Exercise description
Set down the whole listing verbatim.

==== Extracted material

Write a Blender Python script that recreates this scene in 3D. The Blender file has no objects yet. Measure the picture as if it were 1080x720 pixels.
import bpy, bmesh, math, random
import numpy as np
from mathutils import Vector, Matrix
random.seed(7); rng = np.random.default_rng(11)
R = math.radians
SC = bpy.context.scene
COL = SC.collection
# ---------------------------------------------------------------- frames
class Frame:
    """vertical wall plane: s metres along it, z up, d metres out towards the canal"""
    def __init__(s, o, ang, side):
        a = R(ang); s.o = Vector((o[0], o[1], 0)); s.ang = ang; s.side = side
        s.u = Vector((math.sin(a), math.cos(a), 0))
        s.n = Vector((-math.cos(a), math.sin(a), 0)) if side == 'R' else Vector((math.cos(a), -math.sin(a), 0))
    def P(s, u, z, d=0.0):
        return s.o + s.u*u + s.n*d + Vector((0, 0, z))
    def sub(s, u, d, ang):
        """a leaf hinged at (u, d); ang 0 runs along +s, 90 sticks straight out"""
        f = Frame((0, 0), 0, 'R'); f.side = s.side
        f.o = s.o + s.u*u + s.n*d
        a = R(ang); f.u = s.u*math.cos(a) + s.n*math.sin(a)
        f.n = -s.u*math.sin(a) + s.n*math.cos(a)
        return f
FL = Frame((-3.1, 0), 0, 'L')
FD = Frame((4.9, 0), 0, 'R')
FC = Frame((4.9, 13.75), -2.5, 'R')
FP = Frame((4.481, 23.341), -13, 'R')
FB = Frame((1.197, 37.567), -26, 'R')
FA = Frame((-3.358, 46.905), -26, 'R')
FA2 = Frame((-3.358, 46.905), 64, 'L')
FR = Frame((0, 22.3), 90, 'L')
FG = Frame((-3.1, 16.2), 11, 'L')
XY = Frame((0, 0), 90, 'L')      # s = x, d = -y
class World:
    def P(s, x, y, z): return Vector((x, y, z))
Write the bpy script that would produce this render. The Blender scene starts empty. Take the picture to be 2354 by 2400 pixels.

========

Written answer
Write a Blender Python script that recreates this scene in 3D. The Blender file has no objects yet. Measure the picture as if it were 1080x720 pixels.
import bpy, bmesh, math, random
import numpy as np
from mathutils import Vector, Matrix
random.seed(7); rng = np.random.default_rng(11)
R = math.radians
SC = bpy.context.scene
COL = SC.collection
# ---------------------------------------------------------------- frames
class Frame:
    """vertical wall plane: s metres along it, z up, d metres out towards the canal"""
    def __init__(s, o, ang, side):
        a = R(ang); s.o = Vector((o[0], o[1], 0)); s.ang = ang; s.side = side
        s.u = Vector((math.sin(a), math.cos(a), 0))
        s.n = Vector((-math.cos(a), math.sin(a), 0)) if side == 'R' else Vector((math.cos(a), -math.sin(a), 0))
    def P(s, u, z, d=0.0):
        return s.o + s.u*u + s.n*d + Vector((0, 0, z))
    def sub(s, u, d, ang):
        """a leaf hinged at (u, d); ang 0 runs along +s, 90 sticks straight out"""
        f = Frame((0, 0), 0, 'R'); f.side = s.side
        f.o = s.o + s.u*u + s.n*d
        a = R(ang); f.u = s.u*math.cos(a) + s.n*math.sin(a)
        f.n = -s.u*math.sin(a) + s.n*math.cos(a)
        return f
FL = Frame((-3.1, 0), 0, 'L')
FD = Frame((4.9, 0), 0, 'R')
FC = Frame((4.9, 13.75), -2.5, 'R')
FP = Frame((4.481, 23.341), -13, 'R')
FB = Frame((1.197, 37.567), -26, 'R')
FA = Frame((-3.358, 46.905), -26, 'R')
FA2 = Frame((-3.358, 46.905), 64, 'L')
FR = Frame((0, 22.3), 90, 'L')
FG = Frame((-3.1, 16.2), 11, 'L')
XY = Frame((0, 0), 90, 'L')      # s = x, d = -y
class World:
    def P(s, x, y, z): return Vector((x, y, z))
Write the bpy script that would produce this render. The Blender scene starts empty. Take the picture to be 2354 by 2400 pixels.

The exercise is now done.